- Supplied data:
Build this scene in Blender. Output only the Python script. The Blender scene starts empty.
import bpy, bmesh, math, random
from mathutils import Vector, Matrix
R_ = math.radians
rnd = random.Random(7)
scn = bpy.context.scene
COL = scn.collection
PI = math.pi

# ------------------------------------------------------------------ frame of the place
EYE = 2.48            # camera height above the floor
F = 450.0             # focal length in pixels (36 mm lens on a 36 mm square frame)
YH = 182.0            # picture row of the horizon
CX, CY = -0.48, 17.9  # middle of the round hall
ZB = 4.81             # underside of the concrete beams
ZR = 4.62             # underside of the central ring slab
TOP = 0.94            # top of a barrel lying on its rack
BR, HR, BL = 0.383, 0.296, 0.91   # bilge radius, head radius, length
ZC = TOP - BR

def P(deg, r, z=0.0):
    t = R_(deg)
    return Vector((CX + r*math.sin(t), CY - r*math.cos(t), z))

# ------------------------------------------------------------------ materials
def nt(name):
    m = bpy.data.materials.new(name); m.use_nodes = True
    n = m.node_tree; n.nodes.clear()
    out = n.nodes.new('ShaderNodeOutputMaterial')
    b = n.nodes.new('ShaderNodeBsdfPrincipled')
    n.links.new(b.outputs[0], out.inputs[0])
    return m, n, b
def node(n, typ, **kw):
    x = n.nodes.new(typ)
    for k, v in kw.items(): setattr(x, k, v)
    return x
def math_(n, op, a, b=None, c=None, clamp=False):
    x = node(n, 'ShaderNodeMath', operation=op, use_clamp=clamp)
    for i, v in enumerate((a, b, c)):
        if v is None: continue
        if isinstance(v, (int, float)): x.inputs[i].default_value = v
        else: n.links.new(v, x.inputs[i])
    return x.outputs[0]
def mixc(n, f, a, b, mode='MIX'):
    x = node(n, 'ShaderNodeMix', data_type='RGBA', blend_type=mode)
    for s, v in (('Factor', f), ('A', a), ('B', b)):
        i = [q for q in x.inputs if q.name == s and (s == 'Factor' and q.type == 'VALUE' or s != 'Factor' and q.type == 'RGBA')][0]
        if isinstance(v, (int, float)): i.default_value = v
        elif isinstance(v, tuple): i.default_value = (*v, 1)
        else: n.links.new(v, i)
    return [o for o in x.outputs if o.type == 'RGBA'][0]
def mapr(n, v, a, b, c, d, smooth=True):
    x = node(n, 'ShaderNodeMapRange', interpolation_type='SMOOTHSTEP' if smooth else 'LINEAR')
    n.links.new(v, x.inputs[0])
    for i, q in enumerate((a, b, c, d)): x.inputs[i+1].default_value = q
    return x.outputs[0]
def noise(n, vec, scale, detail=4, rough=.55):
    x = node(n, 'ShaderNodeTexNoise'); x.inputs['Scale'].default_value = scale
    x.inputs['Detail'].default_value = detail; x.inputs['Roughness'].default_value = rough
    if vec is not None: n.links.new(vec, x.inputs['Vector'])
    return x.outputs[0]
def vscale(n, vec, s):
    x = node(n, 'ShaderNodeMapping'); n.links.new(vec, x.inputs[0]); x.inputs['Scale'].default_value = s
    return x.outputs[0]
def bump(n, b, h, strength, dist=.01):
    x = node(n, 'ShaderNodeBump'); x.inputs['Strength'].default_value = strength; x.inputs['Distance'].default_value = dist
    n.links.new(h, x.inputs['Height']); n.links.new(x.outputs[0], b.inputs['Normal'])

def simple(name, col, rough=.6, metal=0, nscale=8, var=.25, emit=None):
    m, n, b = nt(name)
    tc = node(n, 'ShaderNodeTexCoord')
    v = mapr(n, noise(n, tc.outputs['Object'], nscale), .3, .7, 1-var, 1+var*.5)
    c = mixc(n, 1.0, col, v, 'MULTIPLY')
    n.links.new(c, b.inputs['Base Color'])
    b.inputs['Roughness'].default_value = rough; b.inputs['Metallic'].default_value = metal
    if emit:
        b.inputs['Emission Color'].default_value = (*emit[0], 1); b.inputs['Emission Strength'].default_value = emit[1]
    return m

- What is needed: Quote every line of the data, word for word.

- Solution below:
Build this scene in Blender. Output only the Python script. The Blender scene starts empty.
import bpy, bmesh, math, random
from mathutils import Vector, Matrix
R_ = math.radians
rnd = random.Random(7)
scn = bpy.context.scene
COL = scn.collection
PI = math.pi

# ------------------------------------------------------------------ frame of the place
EYE = 2.48            # camera height above the floor
F = 450.0             # focal length in pixels (36 mm lens on a 36 mm square frame)
YH = 182.0            # picture row of the horizon
CX, CY = -0.48, 17.9  # middle of the round hall
ZB = 4.81             # underside of the concrete beams
ZR = 4.62             # underside of the central ring slab
TOP = 0.94            # top of a barrel lying on its rack
BR, HR, BL = 0.383, 0.296, 0.91   # bilge radius, head radius, length
ZC = TOP - BR

def P(deg, r, z=0.0):
    t = R_(deg)
    return Vector((CX + r*math.sin(t), CY - r*math.cos(t), z))

# ------------------------------------------------------------------ materials
def nt(name):
    m = bpy.data.materials.new(name); m.use_nodes = True
    n = m.node_tree; n.nodes.clear()
    out = n.nodes.new('ShaderNodeOutputMaterial')
    b = n.nodes.new('ShaderNodeBsdfPrincipled')
    n.links.new(b.outputs[0], out.inputs[0])
    return m, n, b
def node(n, typ, **kw):
    x = n.nodes.new(typ)
    for k, v in kw.items(): setattr(x, k, v)
    return x
def math_(n, op, a, b=None, c=None, clamp=False):
    x = node(n, 'ShaderNodeMath', operation=op, use_clamp=clamp)
    for i, v in enumerate((a, b, c)):
        if v is None: continue
        if isinstance(v, (int, float)): x.inputs[i].default_value = v
        else: n.links.new(v, x.inputs[i])
    return x.outputs[0]
def mixc(n, f, a, b, mode='MIX'):
    x = node(n, 'ShaderNodeMix', data_type='RGBA', blend_type=mode)
    for s, v in (('Factor', f), ('A', a), ('B', b)):
        i = [q for q in x.inputs if q.name == s and (s == 'Factor' and q.type == 'VALUE' or s != 'Factor' and q.type == 'RGBA')][0]
        if isinstance(v, (int, float)): i.default_value = v
        elif isinstance(v, tuple): i.default_value = (*v, 1)
        else: n.links.new(v, i)
    return [o for o in x.outputs if o.type == 'RGBA'][0]
def mapr(n, v, a, b, c, d, smooth=True):
    x = node(n, 'ShaderNodeMapRange', interpolation_type='SMOOTHSTEP' if smooth else 'LINEAR')
    n.links.new(v, x.inputs[0])
    for i, q in enumerate((a, b, c, d)): x.inputs[i+1].default_value = q
    return x.outputs[0]
def noise(n, vec, scale, detail=4, rough=.55):
    x = node(n, 'ShaderNodeTexNoise'); x.inputs['Scale'].default_value = scale
    x.inputs['Detail'].default_value = detail; x.inputs['Roughness'].default_value = rough
    if vec is not None: n.links.new(vec, x.inputs['Vector'])
    return x.outputs[0]
def vscale(n, vec, s):
    x = node(n, 'ShaderNodeMapping'); n.links.new(vec, x.inputs[0]); x.inputs['Scale'].default_value = s
    return x.outputs[0]
def bump(n, b, h, strength, dist=.01):
    x = node(n, 'ShaderNodeBump'); x.inputs['Strength'].default_value = strength; x.inputs['Distance'].default_value = dist
    n.links.new(h, x.inputs['Height']); n.links.new(x.outputs[0], b.inputs['Normal'])

def simple(name, col, rough=.6, metal=0, nscale=8, var=.25, emit=None):
    m, n, b = nt(name)
    tc = node(n, 'ShaderNodeTexCoord')
    v = mapr(n, noise(n, tc.outputs['Object'], nscale), .3, .7, 1-var, 1+var*.5)
    c = mixc(n, 1.0, col, v, 'MULTIPLY')
    n.links.new(c, b.inputs['Base Color'])
    b.inputs['Roughness'].default_value = rough; b.inputs['Metallic'].default_value = metal
    if emit:
        b.inputs['Emission Color'].default_value = (*emit[0], 1); b.inputs['Emission Strength'].default_value = emit[1]
    return m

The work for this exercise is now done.